Abstract

The proliferation of real-time applications has motivated extensive research on analyzing and optimizing data freshness in the context of age of information. However, classical frameworks of privacy (e.g., differential privacy (DP)) have overlooked the impact of data freshness on privacy guarantees, and hence may lead to unnecessary accuracy loss when trying to achieve meaningful privacy guarantees in time-varying databases. In this work, we introduce age-dependent DP, taking into account the underlying stochastic nature of a time-varying database. In this new framework, we establish a connection between classical DP and age-dependent DP, based on which we characterize the impact of data staleness and temporal correlation on privacy guarantees. Our characterization demonstrates that aging, i.e., using stale data inputs and/or postponing the release of outputs, can be a new strategy to protect data privacy in addition to noise injection in the traditional DP framework.
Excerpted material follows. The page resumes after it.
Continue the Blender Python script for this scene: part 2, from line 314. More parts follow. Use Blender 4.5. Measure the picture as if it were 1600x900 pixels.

Furthermore, to generalize our results to a multi-query scenario, we present a sequential composition result for age-dependent DP. We then characterize and achieve the optimal tradeoffs between privacy risk and utility. Finally, case studies show that, when achieving a target of an arbitrarily small privacy risk in a single-query case, the approach of combining aging and noise injection can achieve a bounded accuracy loss, whereas using noise injection only (as in the DP benchmark) will lead to an unbounded accuracy loss.